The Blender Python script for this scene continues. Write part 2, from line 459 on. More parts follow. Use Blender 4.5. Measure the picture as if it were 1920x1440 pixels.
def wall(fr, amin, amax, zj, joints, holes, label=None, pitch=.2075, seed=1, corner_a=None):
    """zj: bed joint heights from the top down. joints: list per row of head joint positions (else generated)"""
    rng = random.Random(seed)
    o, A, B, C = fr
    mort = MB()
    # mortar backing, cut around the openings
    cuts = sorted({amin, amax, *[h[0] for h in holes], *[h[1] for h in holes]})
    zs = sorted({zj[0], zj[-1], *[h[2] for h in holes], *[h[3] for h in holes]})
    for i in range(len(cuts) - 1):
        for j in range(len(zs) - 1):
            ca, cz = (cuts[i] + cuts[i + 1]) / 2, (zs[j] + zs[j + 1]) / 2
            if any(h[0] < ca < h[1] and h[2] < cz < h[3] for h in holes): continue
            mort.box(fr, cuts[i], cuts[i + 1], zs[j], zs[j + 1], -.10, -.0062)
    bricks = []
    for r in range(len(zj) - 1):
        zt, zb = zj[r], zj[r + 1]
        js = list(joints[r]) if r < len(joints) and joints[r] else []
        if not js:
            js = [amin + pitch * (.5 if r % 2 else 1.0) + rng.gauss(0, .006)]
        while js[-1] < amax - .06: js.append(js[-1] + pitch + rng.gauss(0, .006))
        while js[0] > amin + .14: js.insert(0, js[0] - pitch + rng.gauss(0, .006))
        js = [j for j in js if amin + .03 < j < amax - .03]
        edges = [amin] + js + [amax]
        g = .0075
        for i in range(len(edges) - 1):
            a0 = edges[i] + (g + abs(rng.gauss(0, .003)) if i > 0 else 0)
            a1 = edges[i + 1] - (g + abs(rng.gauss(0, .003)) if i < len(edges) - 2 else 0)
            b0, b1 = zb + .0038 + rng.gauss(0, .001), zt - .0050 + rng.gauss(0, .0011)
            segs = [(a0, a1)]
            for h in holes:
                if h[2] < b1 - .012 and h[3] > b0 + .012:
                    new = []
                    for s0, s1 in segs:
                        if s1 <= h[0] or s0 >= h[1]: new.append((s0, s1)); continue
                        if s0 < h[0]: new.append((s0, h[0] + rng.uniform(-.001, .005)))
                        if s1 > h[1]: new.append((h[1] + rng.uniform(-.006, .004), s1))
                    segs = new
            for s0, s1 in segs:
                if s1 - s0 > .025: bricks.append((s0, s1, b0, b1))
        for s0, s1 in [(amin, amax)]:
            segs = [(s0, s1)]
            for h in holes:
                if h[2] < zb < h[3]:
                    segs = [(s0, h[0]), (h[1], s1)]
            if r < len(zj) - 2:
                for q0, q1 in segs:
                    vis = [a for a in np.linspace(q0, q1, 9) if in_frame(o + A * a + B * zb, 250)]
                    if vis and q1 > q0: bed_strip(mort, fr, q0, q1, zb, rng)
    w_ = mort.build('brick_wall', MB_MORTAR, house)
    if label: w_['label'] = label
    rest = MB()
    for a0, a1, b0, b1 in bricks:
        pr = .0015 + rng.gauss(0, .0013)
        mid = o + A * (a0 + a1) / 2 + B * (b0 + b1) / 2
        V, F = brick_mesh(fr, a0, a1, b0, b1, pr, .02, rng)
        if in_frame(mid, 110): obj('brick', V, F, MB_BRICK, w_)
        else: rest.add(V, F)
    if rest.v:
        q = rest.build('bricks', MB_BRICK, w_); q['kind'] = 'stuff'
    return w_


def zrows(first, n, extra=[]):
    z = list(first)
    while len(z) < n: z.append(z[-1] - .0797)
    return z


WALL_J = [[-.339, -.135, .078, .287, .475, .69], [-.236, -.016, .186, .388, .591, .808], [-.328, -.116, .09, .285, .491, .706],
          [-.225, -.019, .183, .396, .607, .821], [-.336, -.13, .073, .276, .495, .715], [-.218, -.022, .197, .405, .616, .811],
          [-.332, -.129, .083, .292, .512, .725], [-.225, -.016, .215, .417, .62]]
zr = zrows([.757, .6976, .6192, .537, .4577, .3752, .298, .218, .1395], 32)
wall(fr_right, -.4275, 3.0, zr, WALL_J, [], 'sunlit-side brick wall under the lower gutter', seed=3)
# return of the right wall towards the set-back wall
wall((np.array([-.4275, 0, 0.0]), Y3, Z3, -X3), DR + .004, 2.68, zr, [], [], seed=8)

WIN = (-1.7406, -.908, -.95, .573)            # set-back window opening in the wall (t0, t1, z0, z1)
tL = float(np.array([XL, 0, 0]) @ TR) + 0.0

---

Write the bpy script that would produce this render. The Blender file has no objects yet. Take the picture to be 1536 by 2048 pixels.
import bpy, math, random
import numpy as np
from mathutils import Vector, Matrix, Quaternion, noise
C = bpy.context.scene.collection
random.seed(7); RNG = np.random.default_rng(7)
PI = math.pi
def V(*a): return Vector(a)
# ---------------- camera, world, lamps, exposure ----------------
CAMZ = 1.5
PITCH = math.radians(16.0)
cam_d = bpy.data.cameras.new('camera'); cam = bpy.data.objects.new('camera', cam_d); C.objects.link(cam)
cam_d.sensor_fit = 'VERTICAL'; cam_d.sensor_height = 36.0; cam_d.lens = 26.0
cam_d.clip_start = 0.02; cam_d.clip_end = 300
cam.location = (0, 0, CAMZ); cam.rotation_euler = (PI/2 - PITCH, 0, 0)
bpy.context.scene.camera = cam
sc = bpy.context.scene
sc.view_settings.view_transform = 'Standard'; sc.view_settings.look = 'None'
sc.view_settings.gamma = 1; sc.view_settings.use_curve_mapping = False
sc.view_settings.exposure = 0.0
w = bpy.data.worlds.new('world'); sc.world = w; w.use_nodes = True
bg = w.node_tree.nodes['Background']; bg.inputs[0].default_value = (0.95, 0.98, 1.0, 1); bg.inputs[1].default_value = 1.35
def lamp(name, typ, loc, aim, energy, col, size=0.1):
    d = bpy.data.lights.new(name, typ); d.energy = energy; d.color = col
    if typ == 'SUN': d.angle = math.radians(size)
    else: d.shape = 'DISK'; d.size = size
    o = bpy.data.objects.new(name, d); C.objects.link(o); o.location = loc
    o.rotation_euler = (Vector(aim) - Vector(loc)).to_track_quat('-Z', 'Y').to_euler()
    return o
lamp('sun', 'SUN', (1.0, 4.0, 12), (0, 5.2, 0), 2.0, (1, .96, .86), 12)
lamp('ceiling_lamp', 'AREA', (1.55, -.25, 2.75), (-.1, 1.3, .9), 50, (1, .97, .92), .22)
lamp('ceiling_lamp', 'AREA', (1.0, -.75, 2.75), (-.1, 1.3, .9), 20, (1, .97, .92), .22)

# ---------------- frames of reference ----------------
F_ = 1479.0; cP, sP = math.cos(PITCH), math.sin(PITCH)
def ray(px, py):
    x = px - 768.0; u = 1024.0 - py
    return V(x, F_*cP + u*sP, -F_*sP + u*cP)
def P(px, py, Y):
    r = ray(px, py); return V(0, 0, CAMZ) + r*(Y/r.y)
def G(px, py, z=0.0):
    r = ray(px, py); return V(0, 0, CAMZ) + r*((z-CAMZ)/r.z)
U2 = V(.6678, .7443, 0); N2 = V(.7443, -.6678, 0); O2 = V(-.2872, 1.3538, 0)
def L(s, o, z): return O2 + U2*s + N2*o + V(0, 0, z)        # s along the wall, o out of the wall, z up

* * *

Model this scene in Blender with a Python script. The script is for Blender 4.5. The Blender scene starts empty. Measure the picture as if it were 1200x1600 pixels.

:: What is needed ::
Calculate how many lines of the material include the string "Blender", and state that number by itself.

:: Answer for this exercise ::
3